## What you should do
Wherever the word "scene" appears in a line, extract that line.

## Data segment
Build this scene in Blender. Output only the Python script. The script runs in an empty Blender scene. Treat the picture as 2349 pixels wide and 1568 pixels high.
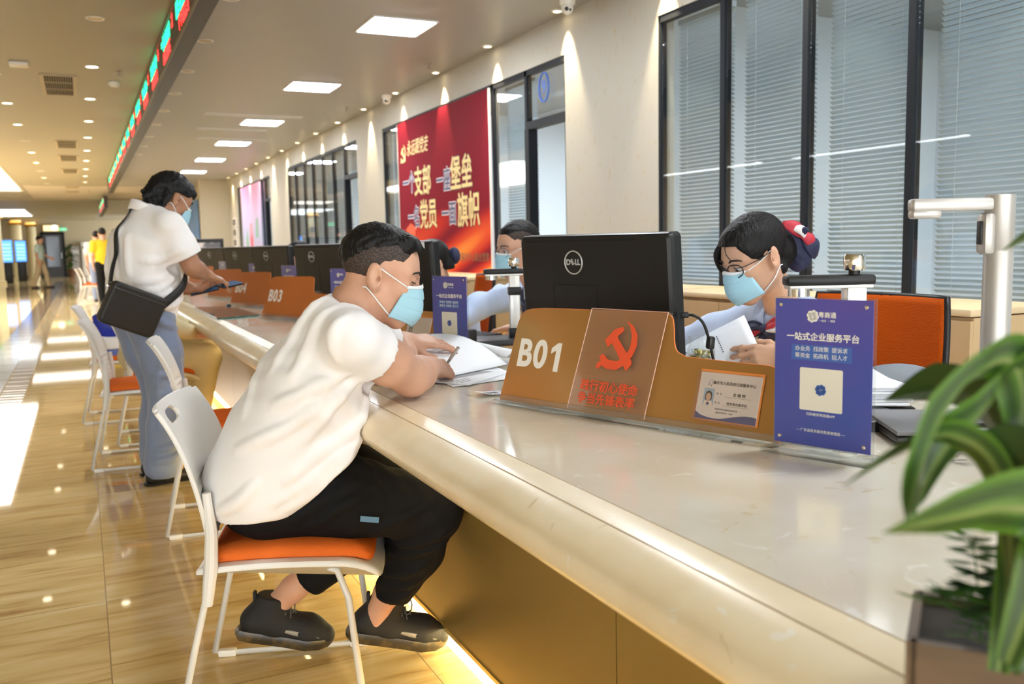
import bpy, bmesh, math, random
import numpy as np
from mathutils import Vector, Matrix
random.seed(7); np.random.seed(7)
C = bpy.context.scene.collection
SC = bpy.context.scene
PI = math.pi
# ---------------------------------------------------------------- camera
cam = bpy.data.cameras.new('camera'); cam_o = bpy.data.objects.new('camera', cam); C.objects.link(cam_o)
RR = [[0.900262, -0.066477, 0.430243], [-0.434851, -0.09009, 0.895985], [-0.020801, -0.993713, -0.110012]]
cam_o.matrix_world = Matrix(((RR[0][0], -RR[0][1], -RR[0][2], 0), (RR[1][0], -RR[1][1], -RR[1][2], 0),
                             (RR[2][0], -RR[2][1], -RR[2][2], 1.17), (0, 0, 0, 1)))
cam.sensor_width = 36; cam.lens = 31.246; cam.clip_start = 0.02; cam.clip_end = 200
cam.dof.use_dof = True; cam.dof.focus_distance = 2.25; cam.dof.aperture_fstop = 4.5
SC.camera = cam_o
# ---------------------------------------------------------------- world, exposure, large lights
SC.view_settings.view_transform = 'Standard'; SC.view_settings.look = 'None'
SC.view_settings.gamma = 1; SC.view_settings.exposure = 1.38
SC.cycles.max_bounces = 8; SC.cycles.diffuse_bounces = 4; SC.cycles.glossy_bounces = 3; SC.cycles.transparent_max_bounces = 12; SC.cycles.caustics_reflective = False; SC.cycles.caustics_refractive = False
w = bpy.data.worlds.new('world'); SC.world = w; w.use_nodes = True
w.node_tree.nodes['Background'].inputs[0].default_value = (0.90, 0.96, 1.0, 1)
w.node_tree.nodes['Background'].inputs[1].default_value = 3.1
def area(name, loc, size, energy, col, rot=(0, 0, 0), sy=None):
    l = bpy.data.lights.new(name, 'AREA'); l.energy = energy; l.color = col; l.size = size
    if sy: l.shape = 'RECTANGLE'; l.size_y = sy
    o = bpy.data.objects.new(name, l); C.objects.link(o); o.location = loc; o.rotation_euler = rot
    return o
LAMP_E = 24.0       # ceiling LED panels
SKY_E = 4.0        # luminous ceiling over the hall
SPOT_W = 42.0      # wall washers
STRIP_E = 16.0     # LED strip under the counter
# ---------------------------------------------------------------- materials
MATS = {}
def mat(name, col, rough=.5, metal=0, emit=None, es=0, alpha=1, spec=None, noise=None, bump=None, trans=0, coat=0, ior=None, sheen=0):
    """noise=(scale, colour2, low, high[, stretch]); bump=(scale, strength[, stretch])"""
    if name in MATS: return MATS[name]
    m = bpy.data.materials.new(name); m.use_nodes = True; nt = m.node_tree; b = nt.nodes['Principled BSDF']
    c4 = lambda c: (c[0], c[1], c[2], 1)
    b.inputs['Base Color'].default_value = c4(col); b.inputs['Roughness'].default_value = rough
    b.inputs['Metallic'].default_value = metal
    if spec is not None: b.inputs['Specular IOR Level'].default_value = spec
    if trans: b.inputs['Transmission Weight'].default_value = trans
    if coat: b.inputs['Coat Weight'].default_value = coat; b.inputs['Coat Roughness'].default_value = .05
    if sheen: b.inputs['Sheen Weight'].default_value = sheen
    if ior: b.inputs['IOR'].default_value = ior
    if emit: b.inputs['Emission Color'].default_value = c4(emit); b.inputs['Emission Strength'].default_value = es
    if alpha < 1: b.inputs['Alpha'].default_value = alpha
    tc = None
    def coords(stretch):
        nonlocal tc
        if tc is None: tc = nt.nodes.new('ShaderNodeTexCoord')
        if stretch:
            mp = nt.nodes.new('ShaderNodeMapping'); mp.inputs['Scale'].default_value = stretch
            nt.links.new(tc.outputs['Object'], mp.inputs['Vector']); return mp.outputs['Vector']
        return tc.outputs['Object']
    if noise:
        n = nt.nodes.new('ShaderNodeTexNoise'); n.inputs['Scale'].default_value = noise[0]; n.inputs['Detail'].default_value = 5
        nt.links.new(coords(noise[4] if len(noise) > 4 else None), n.inputs['Vector'])
        r = nt.nodes.new('ShaderNodeValToRGB'); r.color_ramp.elements[0].position = noise[2]; r.color_ramp.elements[1].position = noise[3]
        r.color_ramp.elements[0].color = c4(col); r.color_ramp.elements[1].color = c4(noise[1])
        nt.links.new(n.outputs['Fac'], r.inputs['Fac']); nt.links.new(r.outputs['Color'], b.inputs['Base Color'])
    if bump:
        n = nt.nodes.new('ShaderNodeTexNoise'); n.inputs['Scale'].default_value = bump[0]; n.inputs['Detail'].default_value = 3
        nt.links.new(coords(bump[2] if len(bump) > 2 else None), n.inputs['Vector'])
        bp = nt.nodes.new('ShaderNodeBump'); bp.inputs['Strength'].default_value = bump[1]; bp.inputs['Distance'].default_value = .01
        nt.links.new(n.outputs['Fac'], bp.inputs['Height']); nt.links.new(bp.outputs['Normal'], b.inputs['Normal'])
    MATS[name] = m
    return m
def glass_mat(name, tint=(1, 1, 1), gloss=1.45, rough=0.0, body=0.0, bodycol=(1, 1, 1)):
    """thin pane: see-through plus a fresnel reflection (and an optional milky body)"""
    if name in MATS: return MATS[name]
    m = bpy.data.materials.new(name); m.use_nodes = True; nt = m.node_tree; nt.nodes.clear()
    out = nt.nodes.new('ShaderNodeOutputMaterial'); t = nt.nodes.new('ShaderNodeBsdfTransparent'); g = nt.nodes.new('ShaderNodeBsdfGlossy')
    t.inputs[0].default_value = (*tint, 1); g.inputs['Roughness'].default_value = rough
    f = nt.nodes.new('ShaderNodeFresnel'); ge = nt.nodes.new('ShaderNodeNewGeometry')
    ir = nt.nodes.new('ShaderNodeMapRange'); ir.inputs['To Min'].default_value = gloss; ir.inputs['To Max'].default_value = 1 / gloss
    nt.links.new(ge.outputs['Backfacing'], ir.inputs['Value']); nt.links.new(ir.outputs[0], f.inputs[0])
    mx = nt.nodes.new('ShaderNodeMixShader'); nt.links.new(f.outputs[0], mx.inputs[0])
    first = t.outputs[0]
    if body:
        d = nt.nodes.new('ShaderNodeBsdfDiffuse'); d.inputs[0].default_value = (*bodycol, 1)
        m2 = nt.nodes.new('ShaderNodeMixShader'); m2.inputs[0].default_value = body
        nt.links.new(t.outputs[0], m2.inputs[1]); nt.links.new(d.outputs[0], m2.inputs[2]); first = m2.outputs[0]
    nt.links.new(first, mx.inputs[1]); nt.links.new(g.outputs[0], mx.inputs[2]); nt.links.new(mx.outputs[0], out.inputs[0])
    MATS[name] = m
    return m
def emis(name, col, s):
    return mat(name, (0.02, 0.02, 0.02), .6, emit=col, es=s)
# ---------------------------------------------------------------- geometry helpers
class MB:
    """collects shapes, then links them as ONE mesh object"""
    def __init__(s): s.v = []; s.f = []; s.mi = []; s.cur = 0
    def add(s, vs, fs, M=None):
        o = len(s.v)
        for p in vs: s.v.append(tuple(M @ Vector(p)) if M is not None else tuple(p))
        for f in fs: s.f.append([i + o for i in f]); s.mi.append(s.cur)
        return s
    def box(s, c, d, rot=None, bev=0, seg=2):
        M = Matrix.Translation(c) @ (rot.to_4x4() if rot is not None else Matrix.Identity(4))
        if not bev:
            x, y, z = d[0] / 2, d[1] / 2, d[2] / 2
            vs = [(-x, -y, -z), (x, -y, -z), (x, y, -z), (-x, y, -z), (-x, -y, z), (x, -y, z), (x, y, z), (-x, y, z)]
            return s.add(vs, [(0, 3, 2, 1), (4, 5, 6, 7), (0, 1, 5, 4), (1, 2, 6, 5), (2, 3, 7, 6), (3, 0, 4, 7)], M)
        bm = bmesh.new(); bmesh.ops.create_cube(bm, size=1); bmesh.ops.scale(bm, vec=d, verts=bm.verts)
        bmesh.ops.bevel(bm, geom=bm.edges[:], offset=min(bev, min(d) * .49), segments=seg, profile=.5, affect='EDGES')
        bm.verts.index_update()
        s.add([v.co[:] for v in bm.verts], [[v.index for v in f.verts] for f in bm.faces], M); bm.free(); return s
    def tube(s, pts, r, n=8, closed=False, cap=True):
        pts = [Vector(p) for p in pts]; m = len(pts)
        rs = r if isinstance(r, (list, tuple)) else [r] * m
        up = None; vs = []
        for i, p in enumerate(pts):
            if closed: t = (pts[(i + 1) % m] - pts[i - 1])
            else: t = pts[min(i + 1, m - 1)] - pts[max(i - 1, 0)]
            if t.length < 1e-9: t = Vector((0, 0, 1))
            t.normalize()
            if up is None:
                up = Vector((0, 0, 1)) if abs(t.z) < .9 else Vector((1, 0, 0))
            a = t.cross(up)
            if a.length < 1e-6: a = t.orthogonal()
            a.normalize(); up = a.cross(t).normalized()
            for k in range(n):
                an = 2 * PI * k / n; vs.append(p + (a * math.cos(an) + up * math.sin(an)) * rs[i])
        fs = []
        for i in range(m if closed else m - 1):
            j = (i + 1) % m
            for k in range(n): fs.append((i * n + k, i * n + (k + 1) % n, j * n + (k + 1) % n, j * n + k))
        if cap and not closed: fs.append(list(range(n))[::-1]); fs.append([(m - 1) * n + k for k in range(n)])
        return s.add(vs, fs)
    def lathe(s, prof, n=24, M=None, cap=True):
        vs = []; fs = []
        for r, z in prof:
            for k in range(n): vs.append((r * math.cos(2 * PI * k / n), r * math.sin(2 * PI * k / n), z))
        for i in range(len(prof) - 1):
            for k in range(n): fs.append((i * n + k, i * n + (k + 1) % n, (i + 1) * n + (k + 1) % n, (i + 1) * n + k))
        if cap: fs.append(list(range(n))[::-1]); fs.append([(len(prof) - 1) * n + k for k in range(n)])
        return s.add(vs, fs, M)
    def prism(s, poly, z0, z1, M=None):
        n = len(poly); vs = [(x, y, z0) for x, y in poly] + [(x, y, z1) for x, y in poly]
        fs = [list(range(n))[::-1], list(range(n, 2 * n))] + [(i, (i + 1) % n, (i + 1) % n + n, i + n) for i in range(n)]
        return s.add(vs, fs, M)
    def grid(s, fn, nu, nv, M=None, closeu=False):
        vs = [fn(i / (nu if closeu else nu - 1), j / (nv - 1)) for j in range(nv) for i in range(nu)]
        fs = []
        for j in range(nv - 1):
            for i in range(nu if closeu else nu - 1):
                i2 = (i + 1) % nu; fs.append((j * nu + i, j * nu + i2, (j + 1) * nu + i2, (j + 1) * nu + i))
        return s.add(vs, fs, M)
    def sweep(s, prof, path, closed=True):
        """prof: (a, z) ring; path: list of (origin Vector, side Vector) -> extruded along the path"""
        n = len(prof); vs = []
        for o, sd in path:
            for a, z in prof: vs.append((o[0] + sd[0] * a, o[1] + sd[1] * a, o[2] + z))
        fs = []
        for i in range(len(path) - 1):
            for k in range(n if closed else n - 1): fs.append((i * n + k, i * n + (k + 1) % n, (i + 1) * n + (k + 1) % n, (i + 1) * n + k))
        if closed: fs.append(list(range(n))[::-1]); fs.append([(len(path) - 1) * n + k for k in range(n)])
        return s.add(vs, fs)
    def ball(s, c, r, n=12, M=None):
        r = r if isinstance(r, (list, tuple)) else (r, r, r)
        prof = [(math.sin(PI * i / n), -math.cos(PI * i / n)) for i in range(n + 1)]
        prof[0] = (.001, -1); prof[-1] = (.001, 1)
        T = Matrix.Translation(c) @ Matrix.Diagonal((*r, 1))
        return s.lathe(prof, n * 2, (M @ T) if M is not None else T)
    def build(s, name, m=None, parent=None, smooth=35, solid=0, sub=0, recalc=True):
        me = bpy.data.meshes.new(name); me.from_pydata(s.v, [], s.f); me.update()
        ms = m if isinstance(m, (list, tuple)) else [m]
        for x in ms:
            if x: me.materials.append(x)
        if len(ms) > 1: me.polygons.foreach_set('material_index', s.mi)
        if recalc:
            bm = bmesh.new(); bm.from_mesh(me); bmesh.ops.recalc_face_normals(bm, faces=bm.faces); bm.to_mesh(me); bm.free()
        if smooth:
            me.shade_smooth()
            if smooth < 180: me.set_sharp_from_angle(angle=math.radians(smooth))
        o = bpy.data.objects.new(name, me); C.objects.link(o)
        if parent: o.parent = parent
        if solid:
            q = o.modifiers.new('solid', 'SOLIDIFY'); q.thickness = solid; q.offset = 0
        if sub:
            q = o.modifiers.new('sub', 'SUBSURF'); q.levels = sub; q.render_levels = sub
        return o
def tag(o, label, cat, group=None):
    o['label'] = label; o['category'] = cat
    if group: o['group'] = group
    return o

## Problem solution
Build this scene in Blender. Output only the Python script. The script runs in an empty Blender scene. Treat the picture as 2349 pixels wide and 1568 pixels high.
C = bpy.context.scene.collection
SC = bpy.context.scene